Monday, November 24, 2008

A Free Lunch
A Honest Politician
Good Torso Rotation
What do these 3 things have in common? Well, they're as rare as a case of Tsutsigamushi Fever in Wisconsin. Today, let's just talk about the third one, torso rotation and the lack there of...

We all teach it to beginners and rarely see any of them doing it at the end of the day. Sometimes my inner doubter takes over and I tell students that I am going to show them torso rotation and that none of them will actually do it on the water. I can watch at a symposium and only rarely spot someone actually using this valuable motion to paddle. In discussing this with other instructors, the question comes up as to whether or not we should bother teaching it, especially to recreational paddlers. After all (as Sherri Mertz points out), unlike a roll, you can get the forward stroke 99% wrong and you will still go forward.

Rec paddlers do not usually go long distances and, if they do, not at an aggressive pace. Arm paddling works just fine for them. On the other hand, I often paddle along side folks in sea kayaks who paddle as if their spines were fussed, and they go long and hard without any apparent problems. As for myself, I have to rotate what with being in a short boat and having not the strongest arms on the planet. But, then, there are the racers.

And the racers rotate beautifully as they display the efficacy of torso rotation. Even traditional paddlers emphasize the movement so that the arms are not the main source of propulsion and long paddles can be achieved.

Think you have good torso rotation? Maybe you do. Just to be sure, however, why don't you have someone video you as you paddle along, preferably not in a dry suit. Don't put on a show and rotate more than you usually do, just paddle naturally and see what it looks like. It could be quite educational.

Paddle safe...



derrick said...

I've watched coaches talk about torso Rotation and then go about demonstrating their total lack of. . .

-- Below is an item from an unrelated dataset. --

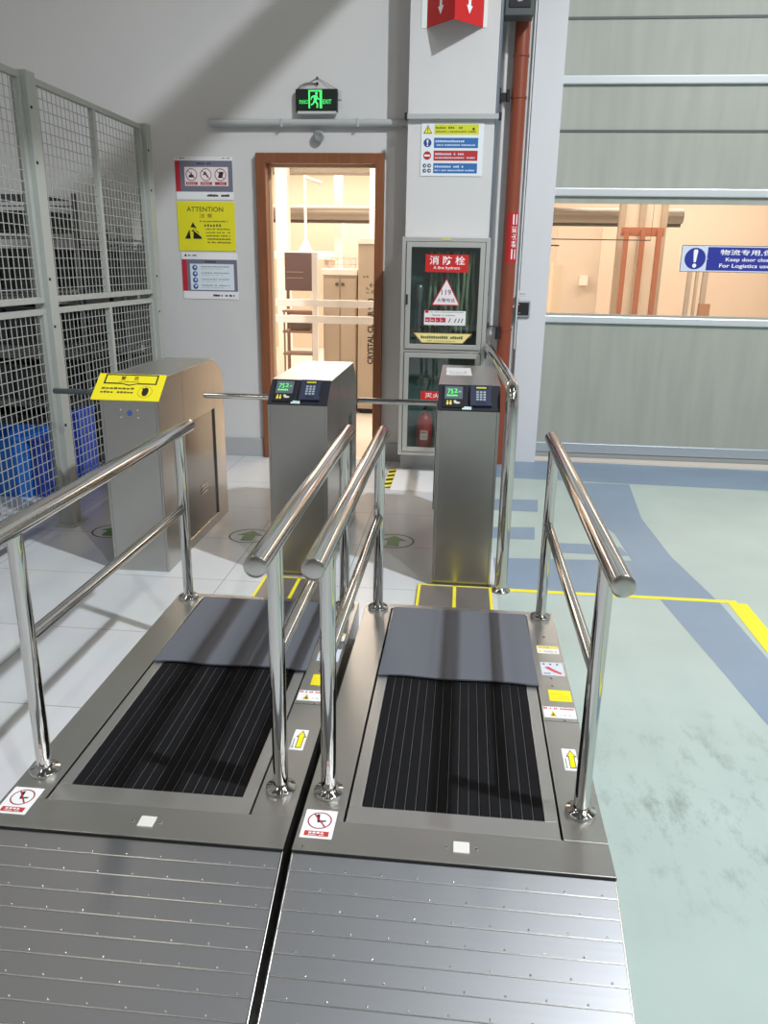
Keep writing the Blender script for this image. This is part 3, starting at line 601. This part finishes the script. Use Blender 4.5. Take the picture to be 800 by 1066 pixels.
# pillar sign
s = wall_sheet(-.336, 2.098, .425, .338, 5.8795, c(222, 228, 234)); rows = ((.262, c(206, 208, 40), 0), (.178, c(42, 104, 170), 1), (.098, c(178, 44, 42), 2), (.018, c(42, 104, 170), 3))
for y, col, k in rows:
    s.rect(.088, y, .39, y + .064, col); s.up(); tc_ = c(92, 96, 30) if k == 0 else c(206, 216, 236); s.marks(.098, y + .036, .20, .014, tc_, 14); s.marks(.098, y + .014, .275, .010, tc_, 34)
    cx, cy_ = .044, y + .032
    if k == 0: s.poly([(cx - .030, cy_ - .026), (cx + .030, cy_ - .026), (cx, cy_ + .028)], KBLACK); s.up(); s.poly([(cx - .023, cy_ - .022), (cx + .023, cy_ - .022), (cx, cy_ + .020)], YEL); s.up(); s.rect(cx - .003, cy_ - .008, cx + .003, cy_ + .010, KBLACK); s.disc(cx, cy_ - .014, .003, KBLACK); s.disc(.355, y + .035, .008, KBLACK); s.up(-2)
    elif k == 1: s.disc(cx, cy_, .027, c(36, 64, 140)); s.up(); s.poly([(cx - .007, cy_ + .019), (cx + .007, cy_ + .019), (cx + .003, cy_ - .006), (cx - .003, cy_ - .006)], WHITE); s.disc(cx, cy_ - .015, .005, WHITE); s.up(-1)
    elif k == 2: s.disc(cx, cy_, .027, c(170, 40, 40)); s.up(); s.rect(cx - .019, cy_ - .006, cx + .019, cy_ + .006, WHITE); s.up(-1)
    else:
        for a in (-1, 1):
            for b in (-1, 1): s.disc(cx + a * .016, cy_ + b * .016, .013, c(52, 60, 96)); s.up(); s.disc(cx + a * .016 + .002, cy_ + b * .016, .005, WHITE); s.up(-1)
    s.up(-1)
tag(s.build('safety_notice'), 'white notice with yellow, blue and red stripes on the pillar', 'sign')
# red projecting fire sign
r = empty('fire_sign', (-.135, 5.88, 3.0), 'red folded sign with white down arrows projecting from the pillar top', 'sign')
zb, hh, pj, hw = 0.0, .42, .20, .185
m = M(); m.prism([(-hw, -.003), (0, -pj), (hw, -.003), (hw, 0), (0, -pj + .004), (-hw, 0)], zb, zb + hh, RED, 'z'); m.bb(-hw - .035, -hw, -.004, 0, zb, zb + hh, c(225, 232, 230)); m.bb(hw, hw + .025, -.004, 0, zb, zb + hh, c(225, 232, 230)); m.build('folded_panel', r)
for sx in (-1, 1):
    a = Vector((-hw, -.003, 0)) if sx < 0 else Vector((0, -pj, 0)); b = Vector((0, -pj, 0)) if sx < 0 else Vector((hw, -.003, 0)); d = (b - a).normalized(); ln = (b - a).length
    s = Sheet(a, d, (0, 0, 1), ln, hh, None, .0005); cx = ln * .5
    s.poly([(cx - .012, .16), (cx - .012, .10), (cx - .028, .10), (cx, .052), (cx + .028, .10), (cx + .012, .10), (cx + .012, .16)], WHITE)
    s.text('FIRE', .05, .185, ln - .1, .05, WHITE, .01); s.text('火', cx - .05, .27, .1, .1, WHITE, .01); s.build('print', r)
# pipe along wall above the door and pillar bracket rail
CPIPE = pm('conduit_grey', srgb(178, 182, 184), .45, .2)
m = M(); m.cyl((-1.885, 6.072, 2.462), (-.432, 6.072, 2.462), .026, CPIPE, 18); p = m.build('conduit', None, fix=False); tag(p, 'horizontal grey conduit on the wall above the doorway', 'pipe')
for x in (-1.35, -.8):
    m = M(); m.bb(x - .008, x + .008, 6.044, 6.1, 2.434, 2.49, CPIPE); m.build('clip', p, .002)
m = M(); m.bb(-.435, .185, 5.846, 5.8795, 2.452, 2.486, CPIPE); p = m.build('strut_channel', None, .003); tag(p, 'short horizontal strut rail across the pillar above the notice', 'bracket rail')
for x in (-.452, .185): m = M(); m.bb(x, x + .017, 5.842, 5.8795, 2.446, 2.492, BLACK); m.build('end_cap', p, .003)
# exit sign
ex = empty('exit_sign', (-1.095, 6.1, 2.53), 'green lit emergency exit sign hung above the doorway', 'exit sign')
m = M(); m.bb(-.150, .150, -.045, -.012, 0, .148, BLACK); m.build('sign_box', ex, .004)
m = M(); m.bb(-.138, .142, -.047, -.012, -.012, .006, c(190, 190, 190)); m.build('bottom_strip', ex, .002)
GG = em(70, 220, 110, .9)
s = Sheet((-.140, -.0455, .012), (1, 0, 0), (0, 0, 1), .28, .132, None, .0005); s.rect(0, 0, .28, .132, c(10, 26, 18)); s.up()
s.rect(.083, .012, .094, .128, GG); s.rect(.163, .012, .180, .128, GG); s.rect(.083, .118, .180, .128, GG)
s.disc(.140, .106, .009, GG); s.poly([(.118, .094), (.146, .096), (.150, .080), (.164, .070), (.162, .064), (.146, .072), (.140, .058), (.152, .042), (.150, .014), (.140, .014), (.142, .038), (.128, .052), (.118, .036), (.102, .030), (.100, .038), (.114, .045), (.122, .066), (.122, .082), (.108, .078), (.104, .064), (.098, .068), (.103, .086)], GG)
s.text('安全出口', .016, .040, .062, .028, GG, .01); s.text('EXIT', .187, .040, .060, .028, GG, .01); s.build('sign_face', ex)
m = M(); m.cyl((-.14, -.02, .148), (.0, -.006, .225), .002, c(120, 120, 120), 6); m.cyl((.14, -.02, .148), (.0, -.006, .225), .002, c(120, 120, 120), 6); m.cyl((0, 0, .225), (0, -.012, .225), .008, c(90, 90, 90), 10); m.build('hanger_wire', ex)
m = M(); m.tube([(-.138, -.03, .148), (-.12, -.02, .172), (-.08, -.01, .190), (0, -.006, .188)], .003, c(70, 70, 74), 8); m.cyl((0, 0, .188), (0, -.014, .188), .009, KBLACK, 10); m.build('power_cord', ex)
m = M(); m.bb(.15, .175, -.008, 0, .085, .145, c(190, 192, 196)); m.build('side_label', ex)
# little horn under the conduit
m = M(); n = 24; vs = []; cx, cy_, cz = -1.085, 6.1, 2.375
prof = [(.0001, -.0), (.030, -.0), (.034, -.02), (.042, -.035), (.040, -.040), (.016, -.028), (.0001, -.028)]
for r_, yy in prof: vs += [(cx + r_ * math.cos(2 * math.pi * k / n), cy_ + yy, cz + r_ * math.sin(2 * math.pi * k / n)) for k in range(n)]
m.add(vs, [(i * n + k, i * n + (k + 1) % n, (i + 1) * n + (k + 1) % n, (i + 1) * n + k) for i in range(len(prof) - 1) for k in range(n)], pm('horn_grey', srgb(140, 144, 148), .4, .3), True)
tag(m.build('wall_bell'), 'small round grey bell on the wall between conduit and doorway', 'bell')
# pipes in the recess
def vpipe(name, x, y, z0, z1, r_, mat, label, cat='pipe', group=None):
    m = M(); m.cyl((x, y, z0), (x, y, z1), r_, mat, 24); return tag(m.build(name, None, fix=False), label, cat, group)
rp = vpipe('sprinkler_pipe', .325, 6.17, 0, 8.4, .052, PIPE, 'thick rust-red vertical pipe between pillar and column')
for z in (2.90, 2.64, 1.05):
    m = M(); m.cyl((.325, 6.17, z - .008), (.325, 6.17, z + .008), .057, PIPE, 24); m.bb(.315, .335, 6.21, 6.3, z - .01, z + .01, STEEL_DK)
    m.build('pipe_clamp', rp)
s = M()
n = 14; a0, a1 = R(-120), R(-5)
def arc(zA, zB, mat, A=a0, B=a1, rr=.0527):
    vs = []; k = 10
    for i in range(k + 1):
        t = A + (B - A) * i / k; vs += [(.325 + rr * math.cos(t), 6.17 + rr * math.sin(t), zA), (.325 + rr * math.cos(t), 6.17 + rr * math.sin(t), zB)]
    s.add(vs, [(2 * i, 2 * i + 2, 2 * i + 3, 2 * i + 1) for i in range(k)], mat, True)
arc(1.535, 1.885, c(176, 26, 34))
for z in (1.56, 1.80):
    for a in (-78, -50): arc(z, z + .07, WHITE, R(a), R(a + 10), .0531)
s.build('pipe_label', rp)
vs, fs = text_geo('消火栓', .01); s = M()
P = []
for x, y in vs:
    t = R(-82 + 44 * (1 - y)); P.append((.325 + .0532 * math.cos(t), 6.17 + .0532 * math.sin(t), 1.79 - .15 * x))
s.add(P, fs, WHITE); s.build('pipe_label_text', rp, fix=False)
vpipe('conduit', .168, 5.95, 1.3, 8.4, .016, pm('conduit_dark', srgb(104, 112, 124), .4, .3), 'slim dark grey conduit running up the right edge of the pillar')
vpipe('conduit', .222, 6.20, 1.0, 8.4, .013, c(196, 198, 200), 'thin white pipe in the recess left of the red pipe')
vpipe('conduit', .410, 6.225, .9, 8.4, .007, c(200, 206, 208), 'thin pale cable pipe between the red pipe and the white column')
m = M(); m.bb(.172, .262, 6.16, 6.19, 2.62, 2.67, BLACK); m.cyl((.19, 6.16, 2.60), (.19, 6.16, 2.70), .010, BLACK, 10); m.cyl((.25, 6.16, 2.61), (.25, 6.16, 2.69), .012, BLACK, 10); m.bb(.20, .21, 6.19, 6.3, 2.63, 2.66, BLACK)
tag(m.build('beam_clamp', None, .002), 'black clamp fixed on the thin pipes left of the red pipe', 'clamp')
m = M(); m.cyl((.19, 6.2, 1.07), (.28, 6.14, 1.07), .006, STEEL_DK, 10); m.cyl((.272, 6.118, 1.07), (.272, 6.118, .98), .020, BLACK, 14); m.bb(.192, .204, 6.2, 6.3, 1.05, 1.09, STEEL_DK)
tag(m.build('pipe_valve'), 'small black valve hanging on the red pipe by the guard rail', 'valve')
# speaker
sp = empty('loudspeaker', (.283, 6.05, 3.09), 'dark grey loudspeaker box above the red pipe at the photo top', 'speaker')
SPG = pm('speaker_grey', srgb(74, 78, 80), .5)
m = M(); m.bb(-.095, .095, -.09, .055, 0, .50, SPG); m.build('speaker_box', sp, .006)
m = M(); m.bb(-.070, .072, -.096, -.088, .045, .46, BLACK); m.build('grille', sp, .003)
s = Sheet((-.02, -.0965, .075), (1, 0, 0), (0, 0, 1), .04, .015, None, .001); s.disc(.02, .008, .018, c(150, 154, 156), 18, .006); s.build('badge', sp)
m = M(); m.bb(-.036, -.02, .055, .25, .25, .31, BLACK); m.build('bracket', sp)
# reader on the column
rd = empty('access_reader', (.457, 6.25, 1.14), 'square black card reader with grey frame on the white column', 'card reader')
m = M(); m.bb(-.060, .056, -.022, 0, 0, .122, c(150, 154, 160, .4)); m.build('reader_body', rd, .006)
s = Sheet((-.046, -.0222, .014), (1, 0, 0), (0, 0, 1), .09, .094, KBLACK, .002); s.disc(.014, .080, .006, c(220, 90, 80), 12); s.marks(.012, .014, .025, .006, c(150, 150, 160), 4); s.build('reader_face', rd)
s = wall_sheet(.412, 1.277, .075, .055, 6.25, c(208, 210, 214), .001); s.marks(.012, .030, .05, .008, c(130, 130, 134), 6); s.line(.01, .018, .065, .018, .002, c(150, 150, 150))
tag(s.build('small_label'), 'tiny printed label on the column just above the card reader', 'label')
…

On the other hand torso rotation is a concept that takes some time to learn for many people. There are a lot of reasons for this of course. Generally I think it's a bit like patting your head and rubbing your belly to rotate and paddle. the other is that people tend to key of head or shoulder motions that fool them into thinking they are rotating their torso.

Personally I don't waste much time on torso rotation with new students. I mention it and give them a physical key so they can recognize the feel of proper rotation, but from there I move forward. If students practice enough And focus on some physical reminders, they will learn rotation. However since many students will never paddle all that much or very far, it's not worth hammering them on TR early in their learning process. I figure we can always beat them up when they take a forward stroke workshop!! By that time we know they will really benefit from it.


Silbs said...

Excellent points. Thanks.

René Seindal said...

It is true that many never get the hang of it, and probably Derrick is right saying that for many its not really an issue.

One problem is that torso rotation is hard to see, and hence hard to demonstrate. I usually tell people to try to paddle with straight arms - Frankenstein paddling I call it - so they can feel their belly muscles working. Once people can feel those muscles working they know they're on the right track. They have to feel it rather than see it.

In Venice I often have people with me for many days in a row, and can observe them better. Usually we only do 15-20km a day, after all its sight seeing, but sometimes up to 25km, and after 3-4 consecutive days on the water people can feel it in their arms and shoulders if they don't do it right.

My guests are on holiday so I don't rub it in, but I explain and demonstrate and the day after I ask them where they feel most sore.

Still, many don't get it. It is difficult for some reason.

Silbs said...

Thanks, Rene. You, too, have added valuable information to the discussion.

Gary Simon, our local guru, wrote off line to point out that torso rotation is too much to expect from a beginner since the movement makes them feel too unstable.

There seems to be a consensus here and in the discussions with others that it is worth introducing to beginners but not worthwhile to belabore it at such an early stage.

steve said...

so now how about that free lunch you were talking about

Silbs said...

Sure, Steve. When will you be coming to my house?